David came to the office and started with a few cans of spray paint, spraying some blue half-humans-half-gnomes, when he was joined by the CEO, some curly haired 20 year old named Mark. He gave Mark a can of spray paint, but Mark was more of a computer geek than an artist, and the best Mark could do was paint a stick figure. Being a very talented artist David was able to incorporate that stick figure into his mural, a mural that vaguely hinted to the concept of connecting people, which is what the company was all about.

As fate would have it, that company was Facebook, and the curly haired CEO was Mark Zuckerberg.

David Choe’s shares, his payment for an afternoon of having fun spray painting some walls, will be worth $200 million.

This April, Facebook will be making its Initial Public Offerings and its stock will put the value of Facebook at $100 billion, far more than any other tech IPO including Google, Amazon, and even Apple. David Choe’s shares, his payment for an afternoon of having fun spray painting some walls, will be worth $200 million. I guess David will be able to finally buy himself a house! Always double down on 11, you never know when you’re going to hit the big number.

We often walk through life feeling that no matter what we do, it won’t make a difference in the big picture anyway. We are just one more working stiff out of billions of other working stiffs, doing the daily grind, “different day, same old stuff.”

Me smiling at coworkers and saying hi to them in the hallway isn’t going to change their day. Visiting my sick neighbor isn’t going to make her get better. Going to one Jewish class a week isn’t exactly going to make me a Jewish Rhodes scholar; I haven’t studied since Hebrew school! Even if I take out the trash and do the dishes, my wife won’t notice it; she won’t care, so why bother?

David Choe shows us how things may turn out having a much bigger impact than we initially thought they would. Our Sages teach us in Ethics of Our Fathers (2:1), “Be careful with a light mitzvah like you would be careful with a serious one, for you never know the reward of a mitzvah.” When you double down on 11, you never know what you’re going to get, but you may just hit the jackpot.

When we decide to reserve our Friday nights for Shabbos dinner with our family, who knows if this will be the move that will bring our family closer emotionally, physically and spiritually?
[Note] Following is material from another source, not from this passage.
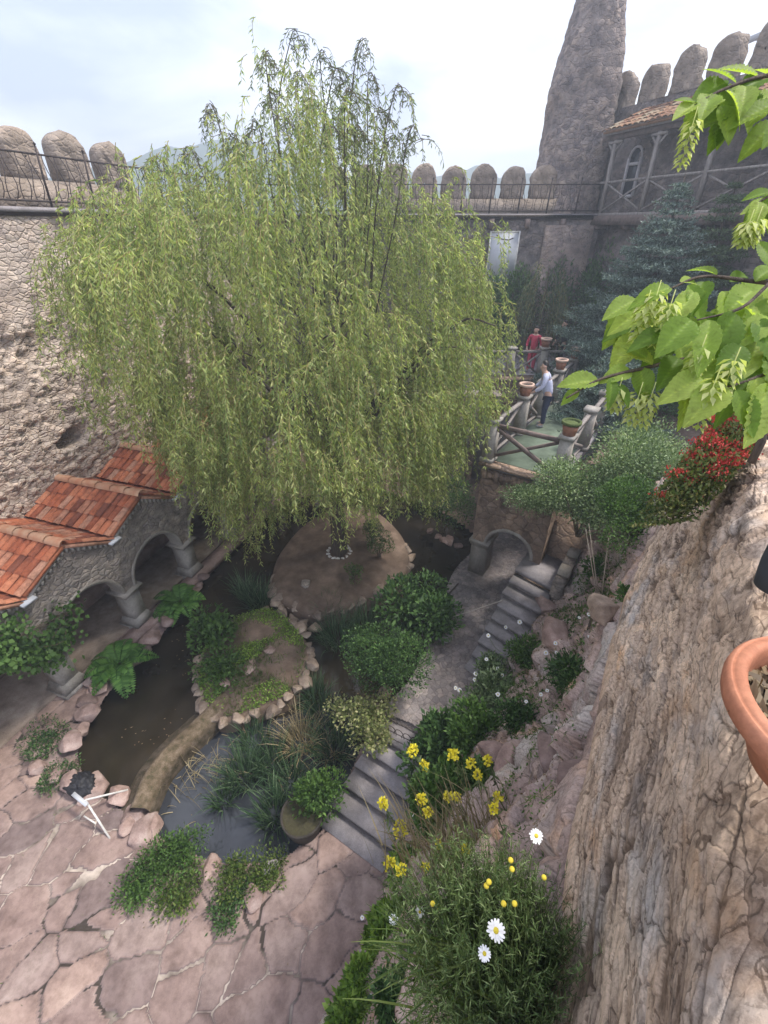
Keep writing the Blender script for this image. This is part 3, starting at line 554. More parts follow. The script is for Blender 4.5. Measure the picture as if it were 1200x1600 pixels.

When we decide that we are going to walk down the halls at work with a smile for all our coworkers, who knows if that will make us happier at work, and more likeable as a person? A once a week Torah study may ignite our passion for Jewish learning, or it may just make us a more connected and knowledgeable Jew, but it may also be something that becomes a meaningful part of our lives.

You start out feeling like all you’re doing is spray painting a bunch of walls, and before you know it, you are buried in shovelfuls of money.

Walking through life is like panning for gold: sometimes you pan for hours and come up with nothing but dirt, and sometimes you just dip you pan in the riverbed and come up with a nugget the size of a fist.

When you walk through life with the awareness that your next move, small or big, may bring in the nugget of gold, every moment becomes a nugget of gold.